Because theory cannot yet offer an explanation of why the cosmological constant has the value that it does, physicists have proposed alternative explanations, yet to be tested, to account for the acceleration of the expansion. These mechanisms make specific predictions that can be checked against data from current and future observations and experiments.

One such theory is that there may be a previously unknown type of force in the universe that produces the observed acceleration. This would constitute a fifth fundamental force to go with the four already known—gravity, electromagnetism, and the strong and weak nuclear forces. This class of theories is often referred to as “quintessence” models, a name that refers to ancient ideas of a “fifth essence.” These models predict that the nature of dark energy changes over the lifetime of the universe, whereas the cosmological constant is exactly that—constant for all time. Precise measurements are now being planned to determine whether the properties of dark energy do change with time.

Another class of theories to explain the acceleration of our universe is based on the hypothesis that it is necessary to modify our current understanding of how gravity works at the very largest scales or at earlier times in the universe. But there are no new theories of gravity that have yet come close to being successful. The current theory of gravity, which is described by the equations in Einstein’s theory of general relativity, has been verified by numerous rigorous tests. So any model that includes new behavior to help explain the universe’s acceleration must also be consistent with all of the successful tests of general relativity. A complete new model of gravity has yet to be found.
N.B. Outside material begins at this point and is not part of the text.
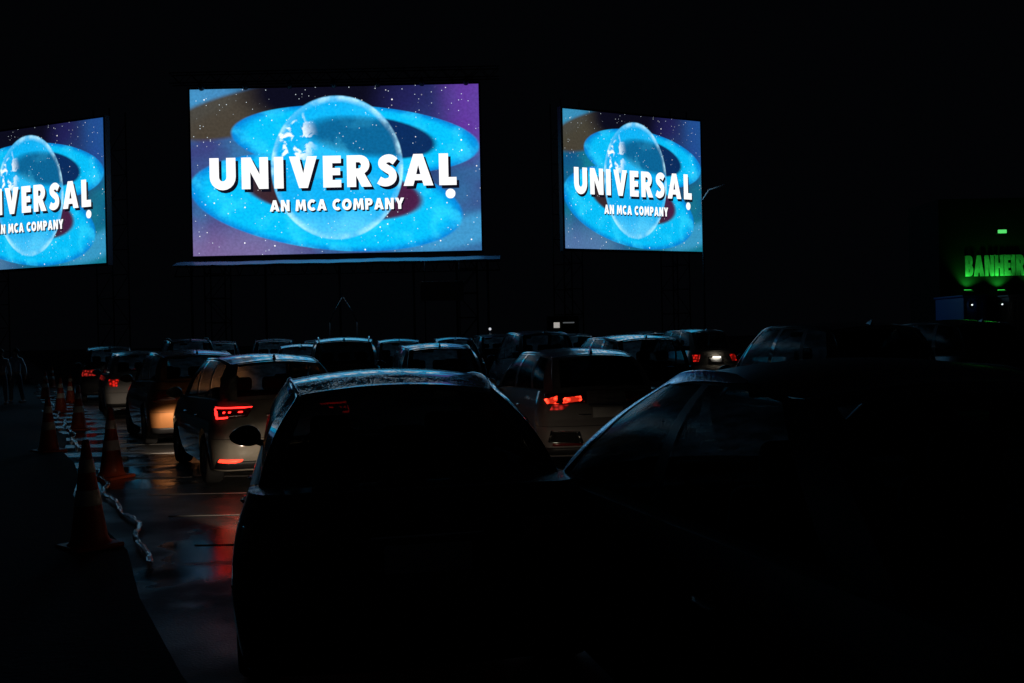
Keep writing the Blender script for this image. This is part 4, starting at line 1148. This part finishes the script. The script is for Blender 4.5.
# ================================================================== PEOPLE
def skin_mesh(name, verts, edges, radii, mt, parent, root_i=0, sub=2):
    me = bpy.data.meshes.new(name); me.from_pydata([Vector(v) for v in verts], edges, [])
    o = bpy.data.objects.new(name, me); COL.objects.link(o); o.parent = parent
    sk = o.modifiers.new('skin', 'SKIN'); sk.use_smooth_shade = True
    for i, r_ in enumerate(radii):
        rr = r_ if isinstance(r_, tuple) else (r_, r_); me.skin_vertices[0].data[i].radius = rr
        me.skin_vertices[0].data[i].use_root = (i == root_i)
    s = o.modifiers.new('sub', 'SUBSURF'); s.levels = sub; s.render_levels = sub
    me.materials.append(mt)
    # bake so that the mesh holds the figure itself
    dg = bpy.context.evaluated_depsgraph_get(); ev = o.evaluated_get(dg)
    m2 = bpy.data.meshes.new_from_object(ev); o.modifiers.clear(); o.data = m2
    for p in m2.polygons: p.use_smooth = True
    if not m2.materials: m2.materials.append(mt)
    return o
M_SKIN = simple('skin', (.42, .26, .18), .5); M_HAIR = simple('dark_hair', (.015, .012, .01), .6)
M_JACK = simple('pale_blue_jacket', (.65, .70, .78), .3, bump=.3, bscale=30); M_JACK2 = simple('dark_jacket', (.30, .33, .38), .28, bump=.3, bscale=30)
M_TROU = simple('dark_trousers', (.09, .10, .13), .6, bump=.3, bscale=40); M_JEAN = simple('blue_jeans', (.05, .08, .16), .75, bump=.3, bscale=60)
def person(loc, rz, h, stride, jacket, trousers, label, arm=.35):
    o = empty('person', loc, rz, label=label, cat='person', group='people walking at the left')
    k = h / 1.75; S = lambda x, y, z: (x * k, y * k, z * k)
    f = stride
    V = [S(0, 0, .95), S(0, 0, 1.12), S(0, .0, 1.30), S(0, -.01, 1.44), S(0, 0, 1.53), S(0, .015, 1.62), S(0, .012, 1.70)]
    E = [(0, 1), (1, 2), (2, 3), (3, 4), (4, 5), (5, 6)]
    Rr = [(.13, .10), (.125, .10), (.15, .11), (.10, .08), (.055, .055), (.08, .095), (.075, .085)]
    hips = []
    for s in (-1, 1):
        b = len(V); st_ = f * s
        V += [S(s * .09, 0, .88), S(s * .10, st_ * .55 + .03, .50), S(s * .10, st_ * 1.0 - .02, .10), S(s * .11, st_ * 1.0 + .02, .04), S(s * .12, st_ * 1.0 + .15, .03)]
        E += [(0, b), (b, b + 1), (b + 1, b + 2), (b + 2, b + 3), (b + 3, b + 4)]
        Rr += [.085, .058, .04, .042, .032]
    hands = []
    for s in (-1, 1):
        b = len(V); st_ = -f * s * .8
        V += [S(s * .17, 0, 1.41), S(s * (.20 + arm * .12), st_ * .35, 1.13), S(s * (.21 + arm * .2), st_ * .9 + .04, .90), S(s * (.21 + arm * .2), st_ * .9 + .05, .86)]
        E += [(3, b), (b, b + 1), (b + 1, b + 2), (b + 2, b + 3)]
        Rr += [.055, .042, .028, .03]; hands.append((s, b + 3, V[b + 3]))
    for s, bi, p in hands:      # fingers and thumb as short chains out of the palm
        for j in range(4):
            a = len(V); ox = (j - 1.5) * .019 * k; ln = (.075, .085, .08, .065)[j] * k
            V += [(p[0], p[1] + ox, p[2] - .035 * k), (p[0] - s * .01, p[1] + ox, p[2] - .035 * k - ln * .55), (p[0] - s * .03, p[1] + ox, p[2] - .03 * k - ln)]
            E += [(bi, a), (a, a + 1), (a + 1, a + 2)]; Rr += [.010, .009, .008]
        a = len(V); V += [(p[0] - s * .01, p[1] + .045 * k, p[2] - .01), (p[0] - s * .02, p[1] + .06 * k, p[2] - .05)]; E += [(bi, a), (a, a + 1)]; Rr += [.011, .010]
    Rr = [tuple(x * k for x in (r_ if isinstance(r_, tuple) else (r_, r_))) for r_ in Rr]
    skin_mesh('body', V, E, Rr, M_SKIN, o, sub=1)
    # jacket over torso and arms
    JV = V[0:4] + [V[4]]; JE = [(0, 1), (1, 2), (2, 3), (3, 4)]; JR = [(.165, .13), (.15, .125), (.175, .135), (.12, .10), (.062, .062)]
    JV[4] = S(0, 0, 1.49)
    for s in (-1, 1):
        b = len(JV); st_ = -f * s * .8
        JV += [S(s * .17, 0, 1.41), S(s * (.20 + arm * .12), st_ * .35, 1.13), S(s * (.21 + arm * .2), st_ * .9 + .035, .915)]
        JE += [(3, b), (b, b + 1), (b + 1, b + 2)]; JR += [(.07, .07), (.058, .058), (.045, .045)]
    skin_mesh('jacket', JV, JE, [(a * k, b * k) for a, b in JR], jacket, o, sub=2)
    TV = [S(0, 0, 1.0), S(0, 0, .92)]; TE = [(0, 1)]; TR = [(.15, .12), (.15, .12)]
    for s in (-1, 1):
        b = len(TV); st_ = f * s
        TV += [S(s * .09, 0, .86), S(s * .10, st_ * .55 + .03, .50), S(s * .10, st_ * 1.0 - .02, .09)]
        TE += [(1, b), (b, b + 1), (b + 1, b + 2)]; TR += [(.10, .10), (.075, .075), (.058, .058)]
    skin_mesh('trousers', TV, TE, [(a * k, b * k) for a, b in TR], trousers, o, root_i=1, sub=2)
    b = bmesh.new(); bmesh.ops.create_uvsphere(b, u_segments=16, v_segments=10, radius=1)
    for v in b.verts: v.co = Vector((v.co.x * .092 * k, v.co.y * .105 * k - .018, v.co.z * .10 * k + 1.685 * k - (.02 if v.co.y < 0 else 0)))
    for v in [v for v in b.verts if v.co.y > .05 * k and v.co.z < 1.69 * k]: v.co.y = .05 * k
    link('hair', b, M_HAIR, o)
    b = bmesh.new()
    for s in (-1, 1):
        box(b, (s * .12 * k, (f * s + .06) * k, .04), (.10, .27, .08), bev=.03)
    link('shoes', b, M_TROU, o)
    return o
for m_ in (M_JACK, M_JACK2, M_JEAN):
    m_.node_tree.nodes['Principled BSDF'].inputs['Sheen Weight'].default_value = 1.0
g = ground_at(17, 403); person(g, R(170), 1.72, .16, M_JACK2, M_TROU, 'person walking at far left in a dark jacket with blue-lit sleeve, arms held out', 1.2)
g = ground_at(2, 405); person(g, R(195), 1.70, .10, M_JACK, M_JEAN, 'person at the very left picture edge in a paler jacket and blue jeans', .4)
# sign box far behind at the centre
p = at_depth(563, 325, 44)
o = empty('ticket_booth', (p.x, 44, 0), 0, label='tiny lit white booth sign far off behind the centre cars', cat='booth')
bm = bmesh.new(); box(bm, (0, .5, p.z / 2 + .2), (1.4, 1.0, p.z + .4), bev=.02); link('cabin', bm, M_BLK, o, auto=40)
bm = bmesh.new(); box(bm, (-.28, -.03, p.z), (.26, .04, .24)); link('lit_panel', bm, emitter('dim_white_panel', (.8, .75, .7), .45), o, smooth=False)
bm = bmesh.new(); box(bm, (.25, -.03, p.z + .1), (.5, .04, .05)); link('lit_panel', bm, emitter('dim_white_strip', (.6, .65, .7), .12), o, smooth=False)
p = at_depth(490, 329, 42)
o = empty('beacon_post', (p.x, 42, 0), 0, label='thin post with a tiny white light standing left of the distant tall suv', cat='post')
bm = bmesh.new(); tube(bm, [(0, 0, 0), (0, 0, p.z - .06)], .03, 8); link('pole', bm, M_STEEL, o)
bm = bmesh.new(); bmesh.ops.create_uvsphere(bm, u_segments=10, v_segments=8, radius=.06); bmesh.ops.translate(bm, verts=bm.verts[:], vec=(0, 0, p.z)); link('bulb', bm, emitter('small_white_bulb', (.9, .92, 1), .6), o)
The acceleration of the universe and the existence of dark energy seem well established. However, these remarkable and totally unexpected discoveries only raise new questions. Neither discovery was predicted in advance by theory, and so our current understanding of basic physics—elementary particles, gravity, fundamental forces—must be in some way incomplete. Over the next decade, many new experiments will be required to determine the true nature of dark energy.